Scene modeling code data

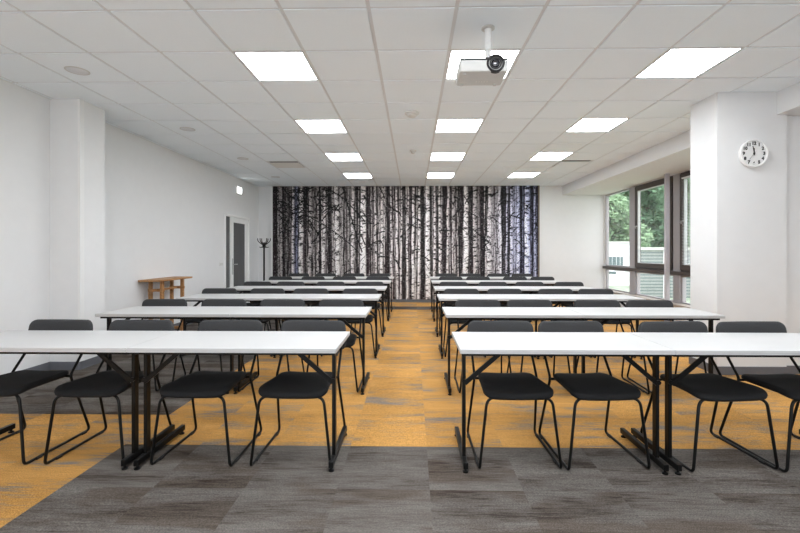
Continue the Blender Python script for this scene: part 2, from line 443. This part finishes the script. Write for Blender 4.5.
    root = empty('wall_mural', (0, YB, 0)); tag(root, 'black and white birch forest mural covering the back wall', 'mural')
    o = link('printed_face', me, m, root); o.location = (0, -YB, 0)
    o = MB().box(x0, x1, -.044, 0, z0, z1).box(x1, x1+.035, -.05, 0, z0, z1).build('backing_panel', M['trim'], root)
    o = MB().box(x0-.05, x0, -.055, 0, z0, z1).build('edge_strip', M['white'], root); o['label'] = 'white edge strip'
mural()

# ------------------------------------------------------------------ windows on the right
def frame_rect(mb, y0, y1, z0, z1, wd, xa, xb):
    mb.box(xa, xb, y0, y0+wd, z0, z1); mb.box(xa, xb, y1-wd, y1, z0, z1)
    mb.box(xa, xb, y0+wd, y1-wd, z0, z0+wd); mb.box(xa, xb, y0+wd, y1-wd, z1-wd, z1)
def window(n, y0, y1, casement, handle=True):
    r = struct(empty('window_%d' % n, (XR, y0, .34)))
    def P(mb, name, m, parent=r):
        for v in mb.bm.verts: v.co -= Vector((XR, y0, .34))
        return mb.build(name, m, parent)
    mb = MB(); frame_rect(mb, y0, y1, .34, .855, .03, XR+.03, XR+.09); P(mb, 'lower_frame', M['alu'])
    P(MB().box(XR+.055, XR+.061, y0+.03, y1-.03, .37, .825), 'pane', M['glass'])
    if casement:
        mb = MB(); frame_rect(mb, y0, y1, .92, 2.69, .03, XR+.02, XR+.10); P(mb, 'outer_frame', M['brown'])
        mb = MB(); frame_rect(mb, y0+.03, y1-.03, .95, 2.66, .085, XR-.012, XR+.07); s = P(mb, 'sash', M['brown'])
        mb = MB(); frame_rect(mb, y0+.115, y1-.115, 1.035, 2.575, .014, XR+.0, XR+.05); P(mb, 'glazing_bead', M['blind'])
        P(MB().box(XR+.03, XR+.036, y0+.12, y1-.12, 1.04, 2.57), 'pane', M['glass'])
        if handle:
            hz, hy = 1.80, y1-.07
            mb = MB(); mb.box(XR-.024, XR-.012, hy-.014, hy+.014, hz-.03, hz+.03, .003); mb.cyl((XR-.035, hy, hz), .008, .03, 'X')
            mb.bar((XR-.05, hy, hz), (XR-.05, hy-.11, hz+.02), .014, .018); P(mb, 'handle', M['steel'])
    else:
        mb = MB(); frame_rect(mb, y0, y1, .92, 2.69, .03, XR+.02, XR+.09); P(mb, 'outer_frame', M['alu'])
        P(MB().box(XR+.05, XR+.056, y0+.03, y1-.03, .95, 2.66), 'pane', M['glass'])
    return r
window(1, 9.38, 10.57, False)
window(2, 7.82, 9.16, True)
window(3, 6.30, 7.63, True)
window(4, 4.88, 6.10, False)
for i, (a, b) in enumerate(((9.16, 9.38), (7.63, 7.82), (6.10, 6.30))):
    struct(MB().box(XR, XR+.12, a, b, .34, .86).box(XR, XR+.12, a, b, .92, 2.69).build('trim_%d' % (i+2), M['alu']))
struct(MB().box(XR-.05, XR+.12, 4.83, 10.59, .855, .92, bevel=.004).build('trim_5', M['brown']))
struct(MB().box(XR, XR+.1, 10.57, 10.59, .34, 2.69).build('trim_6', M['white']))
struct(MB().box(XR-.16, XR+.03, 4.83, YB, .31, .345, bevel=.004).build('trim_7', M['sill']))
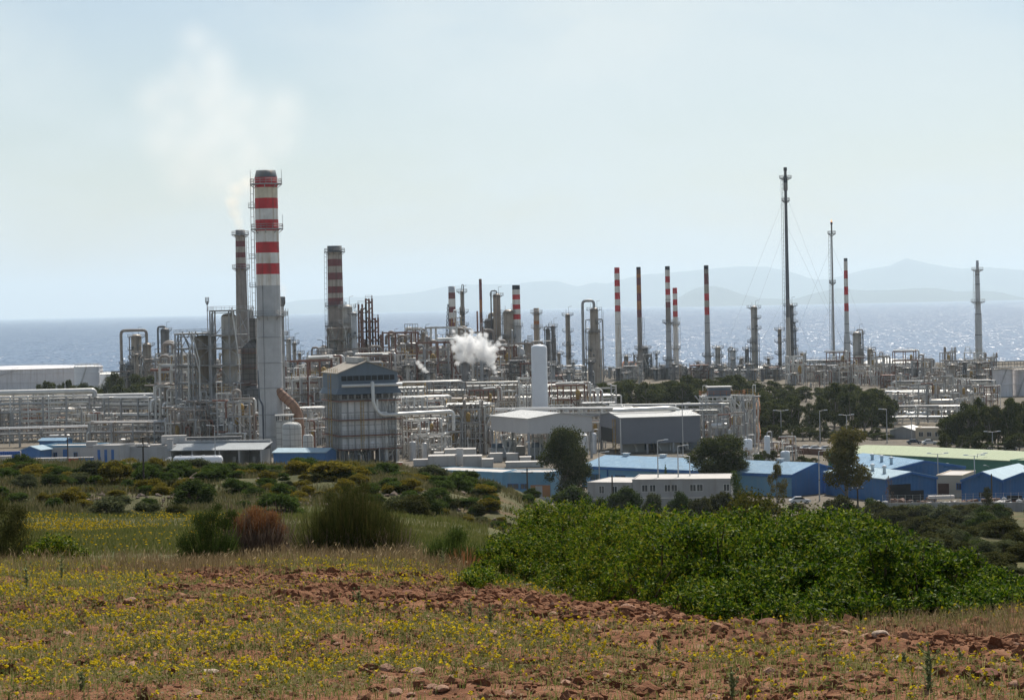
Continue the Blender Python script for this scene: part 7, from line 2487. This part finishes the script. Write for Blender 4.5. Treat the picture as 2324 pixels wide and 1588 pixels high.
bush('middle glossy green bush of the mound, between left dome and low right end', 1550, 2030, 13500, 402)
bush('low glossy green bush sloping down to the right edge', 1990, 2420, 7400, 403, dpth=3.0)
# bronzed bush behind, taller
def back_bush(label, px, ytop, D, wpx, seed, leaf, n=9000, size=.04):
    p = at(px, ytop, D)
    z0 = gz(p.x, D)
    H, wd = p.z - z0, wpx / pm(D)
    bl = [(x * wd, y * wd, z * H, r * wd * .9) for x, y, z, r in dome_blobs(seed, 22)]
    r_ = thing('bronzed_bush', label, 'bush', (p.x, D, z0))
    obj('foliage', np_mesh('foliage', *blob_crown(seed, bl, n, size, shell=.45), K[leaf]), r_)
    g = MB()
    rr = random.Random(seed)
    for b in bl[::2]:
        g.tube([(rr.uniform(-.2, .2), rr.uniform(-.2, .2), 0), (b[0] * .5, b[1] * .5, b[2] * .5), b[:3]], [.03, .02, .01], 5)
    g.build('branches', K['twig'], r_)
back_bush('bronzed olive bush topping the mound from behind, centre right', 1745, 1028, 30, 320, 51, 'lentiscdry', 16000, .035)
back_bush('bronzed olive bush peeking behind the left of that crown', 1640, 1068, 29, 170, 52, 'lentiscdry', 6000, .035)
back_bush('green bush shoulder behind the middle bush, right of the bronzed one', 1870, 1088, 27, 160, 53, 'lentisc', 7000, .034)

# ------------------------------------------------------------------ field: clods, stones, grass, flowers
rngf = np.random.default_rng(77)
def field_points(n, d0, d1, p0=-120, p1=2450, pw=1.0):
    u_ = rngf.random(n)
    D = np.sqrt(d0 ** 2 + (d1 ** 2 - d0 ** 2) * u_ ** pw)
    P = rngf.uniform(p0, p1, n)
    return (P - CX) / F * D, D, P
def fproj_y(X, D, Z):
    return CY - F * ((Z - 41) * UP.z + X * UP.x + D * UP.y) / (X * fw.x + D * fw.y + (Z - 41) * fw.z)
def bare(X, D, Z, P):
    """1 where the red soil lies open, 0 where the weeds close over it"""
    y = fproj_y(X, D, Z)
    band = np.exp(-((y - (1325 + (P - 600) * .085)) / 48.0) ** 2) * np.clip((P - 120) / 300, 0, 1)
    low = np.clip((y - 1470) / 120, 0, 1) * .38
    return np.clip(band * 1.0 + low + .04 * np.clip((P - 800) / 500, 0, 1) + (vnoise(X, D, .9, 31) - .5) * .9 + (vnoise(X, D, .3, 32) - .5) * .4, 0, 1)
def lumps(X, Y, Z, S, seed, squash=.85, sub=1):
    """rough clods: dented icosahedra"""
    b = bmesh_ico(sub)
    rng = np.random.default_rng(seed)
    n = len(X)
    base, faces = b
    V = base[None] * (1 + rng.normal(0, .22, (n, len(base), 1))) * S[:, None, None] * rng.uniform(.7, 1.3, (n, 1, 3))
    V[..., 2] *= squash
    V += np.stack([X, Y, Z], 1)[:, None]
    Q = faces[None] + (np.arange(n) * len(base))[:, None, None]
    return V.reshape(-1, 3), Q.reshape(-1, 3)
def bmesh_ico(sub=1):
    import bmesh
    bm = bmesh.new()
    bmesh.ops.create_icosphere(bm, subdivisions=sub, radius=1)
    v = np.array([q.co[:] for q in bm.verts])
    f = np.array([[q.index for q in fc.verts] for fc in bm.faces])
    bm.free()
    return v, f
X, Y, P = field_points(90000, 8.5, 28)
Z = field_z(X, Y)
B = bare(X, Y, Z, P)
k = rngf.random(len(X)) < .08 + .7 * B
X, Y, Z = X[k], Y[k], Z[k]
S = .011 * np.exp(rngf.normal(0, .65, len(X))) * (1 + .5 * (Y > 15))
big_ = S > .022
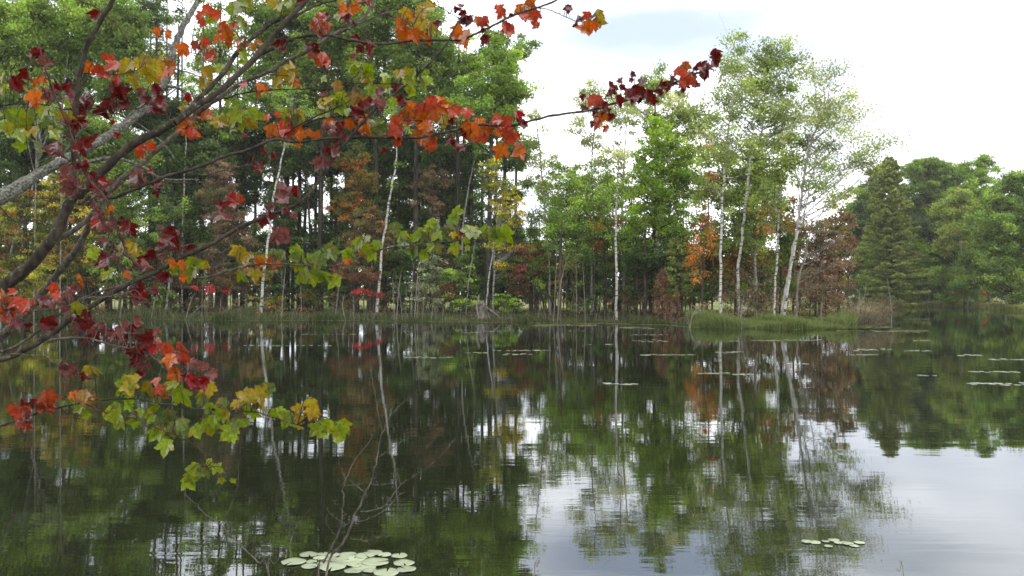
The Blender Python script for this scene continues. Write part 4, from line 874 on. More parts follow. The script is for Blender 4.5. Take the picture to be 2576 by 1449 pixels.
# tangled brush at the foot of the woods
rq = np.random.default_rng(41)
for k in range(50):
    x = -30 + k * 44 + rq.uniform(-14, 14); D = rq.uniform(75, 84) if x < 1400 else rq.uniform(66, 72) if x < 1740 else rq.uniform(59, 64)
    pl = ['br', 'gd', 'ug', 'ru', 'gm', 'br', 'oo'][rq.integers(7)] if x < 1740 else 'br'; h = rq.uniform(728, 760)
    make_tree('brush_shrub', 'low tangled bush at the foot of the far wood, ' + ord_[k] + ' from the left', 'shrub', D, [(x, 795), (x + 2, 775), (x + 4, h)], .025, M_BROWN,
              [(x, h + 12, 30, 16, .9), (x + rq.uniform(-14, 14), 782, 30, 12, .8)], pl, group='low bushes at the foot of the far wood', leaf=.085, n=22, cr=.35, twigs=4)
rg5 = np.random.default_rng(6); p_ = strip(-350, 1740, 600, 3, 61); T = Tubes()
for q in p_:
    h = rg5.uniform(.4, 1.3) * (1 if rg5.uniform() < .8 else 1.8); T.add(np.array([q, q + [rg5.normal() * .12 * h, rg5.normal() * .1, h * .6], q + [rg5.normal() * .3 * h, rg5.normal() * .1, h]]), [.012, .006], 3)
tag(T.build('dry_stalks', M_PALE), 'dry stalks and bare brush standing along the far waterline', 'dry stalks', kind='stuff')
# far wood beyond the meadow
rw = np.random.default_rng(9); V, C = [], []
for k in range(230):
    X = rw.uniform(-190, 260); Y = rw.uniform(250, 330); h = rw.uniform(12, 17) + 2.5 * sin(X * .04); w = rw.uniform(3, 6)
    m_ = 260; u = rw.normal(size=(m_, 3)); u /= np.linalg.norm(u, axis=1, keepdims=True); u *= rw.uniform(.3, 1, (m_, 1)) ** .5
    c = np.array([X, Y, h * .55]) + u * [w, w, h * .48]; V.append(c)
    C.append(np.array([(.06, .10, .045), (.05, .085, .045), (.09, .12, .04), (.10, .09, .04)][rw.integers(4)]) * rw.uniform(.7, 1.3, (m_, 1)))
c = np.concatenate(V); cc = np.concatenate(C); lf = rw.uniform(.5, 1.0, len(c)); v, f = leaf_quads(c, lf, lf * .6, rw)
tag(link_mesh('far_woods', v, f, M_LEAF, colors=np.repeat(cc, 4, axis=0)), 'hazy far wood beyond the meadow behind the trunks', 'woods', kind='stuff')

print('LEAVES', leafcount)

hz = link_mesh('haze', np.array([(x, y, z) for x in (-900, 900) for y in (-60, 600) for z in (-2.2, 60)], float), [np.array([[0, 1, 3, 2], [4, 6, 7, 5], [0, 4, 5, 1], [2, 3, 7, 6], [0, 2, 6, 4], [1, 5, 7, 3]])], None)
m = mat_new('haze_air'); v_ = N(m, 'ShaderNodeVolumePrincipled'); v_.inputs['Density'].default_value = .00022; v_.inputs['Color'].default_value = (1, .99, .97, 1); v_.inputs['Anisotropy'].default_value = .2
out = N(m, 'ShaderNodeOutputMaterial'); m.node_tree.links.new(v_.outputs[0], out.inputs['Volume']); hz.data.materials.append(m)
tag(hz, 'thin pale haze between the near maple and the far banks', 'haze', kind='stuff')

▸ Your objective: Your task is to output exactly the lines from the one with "Continue the Blender Python script for this scene: part 7, from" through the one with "back_bush('green bush shoulder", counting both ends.

▸ Exercise result:
Continue the Blender Python script for this scene: part 7, from line 2487. This part finishes the script. Write for Blender 4.5. Treat the picture as 2324 pixels wide and 1588 pixels high.
bush('middle glossy green bush of the mound, between left dome and low right end', 1550, 2030, 13500, 402)
bush('low glossy green bush sloping down to the right edge', 1990, 2420, 7400, 403, dpth=3.0)
# bronzed bush behind, taller
def back_bush(label, px, ytop, D, wpx, seed, leaf, n=9000, size=.04):
    p = at(px, ytop, D)
    z0 = gz(p.x, D)
    H, wd = p.z - z0, wpx / pm(D)
    bl = [(x * wd, y * wd, z * H, r * wd * .9) for x, y, z, r in dome_blobs(seed, 22)]
    r_ = thing('bronzed_bush', label, 'bush', (p.x, D, z0))
    obj('foliage', np_mesh('foliage', *blob_crown(seed, bl, n, size, shell=.45), K[leaf]), r_)
    g = MB()
    rr = random.Random(seed)
    for b in bl[::2]:
        g.tube([(rr.uniform(-.2, .2), rr.uniform(-.2, .2), 0), (b[0] * .5, b[1] * .5, b[2] * .5), b[:3]], [.03, .02, .01], 5)
    g.build('branches', K['twig'], r_)
back_bush('bronzed olive bush topping the mound from behind, centre right', 1745, 1028, 30, 320, 51, 'lentiscdry', 16000, .035)
back_bush('bronzed olive bush peeking behind the left of that crown', 1640, 1068, 29, 170, 52, 'lentiscdry', 6000, .035)
back_bush('green bush shoulder behind the middle bush, right of the bronzed one', 1870, 1088, 27, 160, 53, 'lentisc', 7000, .034)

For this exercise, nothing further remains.